Upperclass Honorable Mentions

Karen Cho (Major: Political Science, class of 2024)
Essay Title: Walking the Political Tightrope: The Role of Great-Power Politics in Servicing the Illiberal Project of Viktor Orbán

Summary: Cho’s essay argues that great-power competition—the United States and the European Union versus Russia and China—has emboldened and justified Viktor Orbán in his project to undermine the rule of law, freedom of the press, and human rights in Hungary. She utilizes this case study to construct a broader argument about how great-power politics can offer modern autocratic leaders the opportunity to walk the political tightrope, offering the great powers geopolitical incentives in return for international legitimacy.

Sarina Deb (BA, Political Science; MA, Communications, class of 2023)

Essay Title: Opened Doors and Blocked Entry: Transitional Justice in South Africa’s Education System

Summary: Deb’s essay evaluates South Africa’s transitional justice process through the lens of education. It argues that while South Africa’s Truth and Reconciliation Commission (TRC) engaged in some good-faith efforts to enact education reform through integration of a human rights–based curriculum in K–12 schools, the postapartheid South African government and the TRC did not deliver on the promise of fomenting equality and justice in society.
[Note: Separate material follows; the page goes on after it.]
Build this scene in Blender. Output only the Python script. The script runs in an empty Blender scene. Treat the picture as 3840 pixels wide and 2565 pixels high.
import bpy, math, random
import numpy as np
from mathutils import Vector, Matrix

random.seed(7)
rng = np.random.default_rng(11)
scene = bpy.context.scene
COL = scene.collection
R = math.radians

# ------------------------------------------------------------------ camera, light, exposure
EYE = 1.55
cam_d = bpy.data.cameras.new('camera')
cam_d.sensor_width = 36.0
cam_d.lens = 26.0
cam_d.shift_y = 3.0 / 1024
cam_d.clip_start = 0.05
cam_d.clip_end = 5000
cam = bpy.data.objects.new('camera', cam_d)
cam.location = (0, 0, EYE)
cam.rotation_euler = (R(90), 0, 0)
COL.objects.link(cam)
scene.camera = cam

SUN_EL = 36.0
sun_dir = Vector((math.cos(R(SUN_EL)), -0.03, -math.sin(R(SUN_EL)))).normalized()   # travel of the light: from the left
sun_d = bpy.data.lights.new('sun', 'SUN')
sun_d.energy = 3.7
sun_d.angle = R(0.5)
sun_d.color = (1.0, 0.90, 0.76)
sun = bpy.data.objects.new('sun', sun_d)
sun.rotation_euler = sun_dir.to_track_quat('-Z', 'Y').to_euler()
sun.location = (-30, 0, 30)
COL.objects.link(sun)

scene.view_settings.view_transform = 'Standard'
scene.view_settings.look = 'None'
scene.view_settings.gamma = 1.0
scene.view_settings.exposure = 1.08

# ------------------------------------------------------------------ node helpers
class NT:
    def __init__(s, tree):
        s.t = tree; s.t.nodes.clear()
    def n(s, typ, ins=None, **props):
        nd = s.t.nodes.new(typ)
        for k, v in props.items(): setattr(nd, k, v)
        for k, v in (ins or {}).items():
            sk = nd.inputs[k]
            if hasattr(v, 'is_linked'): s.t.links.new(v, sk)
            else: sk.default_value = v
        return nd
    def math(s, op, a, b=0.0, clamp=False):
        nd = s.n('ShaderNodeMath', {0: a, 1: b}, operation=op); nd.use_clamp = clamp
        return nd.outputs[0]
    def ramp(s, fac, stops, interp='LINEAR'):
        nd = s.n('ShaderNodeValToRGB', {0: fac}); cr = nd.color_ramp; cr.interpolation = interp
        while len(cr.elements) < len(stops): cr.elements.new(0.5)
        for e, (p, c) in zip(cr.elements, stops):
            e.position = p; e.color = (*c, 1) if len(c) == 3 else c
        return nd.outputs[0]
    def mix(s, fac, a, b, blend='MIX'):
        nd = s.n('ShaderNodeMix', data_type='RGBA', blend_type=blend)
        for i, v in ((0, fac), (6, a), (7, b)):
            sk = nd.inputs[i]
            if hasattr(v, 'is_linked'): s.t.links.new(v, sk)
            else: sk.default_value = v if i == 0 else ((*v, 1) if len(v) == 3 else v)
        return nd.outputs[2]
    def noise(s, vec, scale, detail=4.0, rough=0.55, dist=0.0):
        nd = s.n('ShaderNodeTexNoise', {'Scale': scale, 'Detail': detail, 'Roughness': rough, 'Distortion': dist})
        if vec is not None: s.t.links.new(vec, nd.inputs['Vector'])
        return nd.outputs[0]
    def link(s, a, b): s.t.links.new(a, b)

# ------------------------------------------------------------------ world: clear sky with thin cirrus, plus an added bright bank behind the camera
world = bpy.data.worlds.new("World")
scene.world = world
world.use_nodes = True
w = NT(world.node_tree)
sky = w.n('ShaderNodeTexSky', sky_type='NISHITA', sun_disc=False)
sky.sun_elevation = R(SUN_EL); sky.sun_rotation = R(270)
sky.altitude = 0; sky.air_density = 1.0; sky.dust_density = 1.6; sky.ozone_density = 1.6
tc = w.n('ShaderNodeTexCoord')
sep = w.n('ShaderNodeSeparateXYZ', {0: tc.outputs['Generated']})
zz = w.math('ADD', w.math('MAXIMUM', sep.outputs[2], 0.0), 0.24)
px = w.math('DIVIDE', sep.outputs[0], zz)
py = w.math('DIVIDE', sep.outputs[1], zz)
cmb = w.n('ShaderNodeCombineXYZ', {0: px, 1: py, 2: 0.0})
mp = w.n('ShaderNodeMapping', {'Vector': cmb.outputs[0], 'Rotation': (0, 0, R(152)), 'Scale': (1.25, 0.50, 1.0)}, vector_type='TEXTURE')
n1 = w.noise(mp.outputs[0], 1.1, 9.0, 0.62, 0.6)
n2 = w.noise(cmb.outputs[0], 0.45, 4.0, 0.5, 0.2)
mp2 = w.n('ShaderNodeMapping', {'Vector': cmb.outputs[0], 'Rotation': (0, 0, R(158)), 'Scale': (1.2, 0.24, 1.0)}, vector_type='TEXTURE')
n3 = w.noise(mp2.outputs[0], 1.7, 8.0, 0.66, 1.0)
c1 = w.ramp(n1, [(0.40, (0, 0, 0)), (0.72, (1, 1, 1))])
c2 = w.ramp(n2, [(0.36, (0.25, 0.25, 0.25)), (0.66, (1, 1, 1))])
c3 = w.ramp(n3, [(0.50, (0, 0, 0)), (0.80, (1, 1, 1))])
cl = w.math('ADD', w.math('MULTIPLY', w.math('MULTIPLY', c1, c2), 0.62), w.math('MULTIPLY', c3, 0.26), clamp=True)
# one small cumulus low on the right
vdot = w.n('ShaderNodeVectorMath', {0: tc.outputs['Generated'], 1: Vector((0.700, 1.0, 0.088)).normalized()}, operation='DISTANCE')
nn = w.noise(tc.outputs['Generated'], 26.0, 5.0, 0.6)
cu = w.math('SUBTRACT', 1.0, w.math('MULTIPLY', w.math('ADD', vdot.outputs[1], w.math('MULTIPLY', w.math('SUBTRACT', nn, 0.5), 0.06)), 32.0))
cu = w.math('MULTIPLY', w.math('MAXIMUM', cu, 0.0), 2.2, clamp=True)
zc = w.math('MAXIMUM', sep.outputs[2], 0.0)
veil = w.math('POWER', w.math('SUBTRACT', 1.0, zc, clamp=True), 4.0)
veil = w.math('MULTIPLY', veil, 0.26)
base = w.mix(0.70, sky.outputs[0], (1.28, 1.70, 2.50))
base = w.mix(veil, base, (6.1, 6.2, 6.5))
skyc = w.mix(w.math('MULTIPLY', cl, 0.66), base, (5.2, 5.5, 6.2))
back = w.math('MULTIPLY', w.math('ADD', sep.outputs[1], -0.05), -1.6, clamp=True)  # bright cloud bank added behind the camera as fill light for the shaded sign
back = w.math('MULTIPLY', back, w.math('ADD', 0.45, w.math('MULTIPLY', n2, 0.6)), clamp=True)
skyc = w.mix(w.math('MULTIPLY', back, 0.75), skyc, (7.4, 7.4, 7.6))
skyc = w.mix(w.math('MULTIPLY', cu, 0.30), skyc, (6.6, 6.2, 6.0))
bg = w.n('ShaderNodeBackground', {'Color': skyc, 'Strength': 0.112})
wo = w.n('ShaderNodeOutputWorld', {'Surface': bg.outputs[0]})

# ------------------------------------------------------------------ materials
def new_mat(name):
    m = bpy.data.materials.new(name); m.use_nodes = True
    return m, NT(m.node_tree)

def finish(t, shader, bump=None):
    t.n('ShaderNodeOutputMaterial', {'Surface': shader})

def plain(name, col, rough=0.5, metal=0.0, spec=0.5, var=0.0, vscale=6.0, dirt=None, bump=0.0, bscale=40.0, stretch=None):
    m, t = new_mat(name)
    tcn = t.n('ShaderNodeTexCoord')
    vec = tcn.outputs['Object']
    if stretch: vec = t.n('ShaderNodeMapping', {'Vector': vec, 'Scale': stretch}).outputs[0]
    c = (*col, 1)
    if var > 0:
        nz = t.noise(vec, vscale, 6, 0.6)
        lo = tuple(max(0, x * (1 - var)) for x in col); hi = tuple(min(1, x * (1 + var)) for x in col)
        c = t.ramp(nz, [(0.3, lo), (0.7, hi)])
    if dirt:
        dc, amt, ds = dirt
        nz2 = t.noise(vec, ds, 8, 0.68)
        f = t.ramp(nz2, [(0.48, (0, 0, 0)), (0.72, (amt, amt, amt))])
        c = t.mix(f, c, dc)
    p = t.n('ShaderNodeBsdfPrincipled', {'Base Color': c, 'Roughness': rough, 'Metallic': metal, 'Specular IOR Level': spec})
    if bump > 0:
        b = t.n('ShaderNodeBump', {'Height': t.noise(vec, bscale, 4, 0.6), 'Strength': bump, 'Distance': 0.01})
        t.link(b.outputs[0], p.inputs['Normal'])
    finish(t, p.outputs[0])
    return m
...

This was because they failed to address the larger structural, racial, and socioeconomic factors contributing to lasting educational disparities between the country’s Black majority population and more advantaged groups.

Tianyu M. Fang (Major: Political Science, class of 2024)

Essay Title: The End of the “End of History”? A Discussion of Ideology in Post-Socialist China

Summary: Fang’s essay evaluates the challenges that China’s post-Mao development has posed to Francis Fukuyama’s “end of history” thesis. It points to contradictions between economic marketization and political liberalization and argues that the authoritarianism in the People’s Republic of China has only been tightened over the past four decades because of, not despite, the country’s market reforms. It further contends that while China’s rise under the Communist Party’s authoritarian rule challenges the “end of history,” Beijing proposes no viable ideological alternative other than a developmental model explicitly devoid of ideology.

Andrew Gerges (Major: Economics, class of 2025)

Essay Title: Eradicating Water Scarcity: Securing Sustainable Clean Water Access in Rural India and Global Applications

Summary: Gerges’s essay explores the impact of water scarcity on development across the world. Using rural India as a case study, it delves into the causes of the lack of access to clean water in the area, and its economic and social impacts on the people affected. It also looks at current efforts to eradicate water scarcity in rural India and elsewhere and provides several recommendations and future steps to provide clean water for all. Ultimately, it argues that access to clean water is the most fundamental step toward development and must be guaranteed.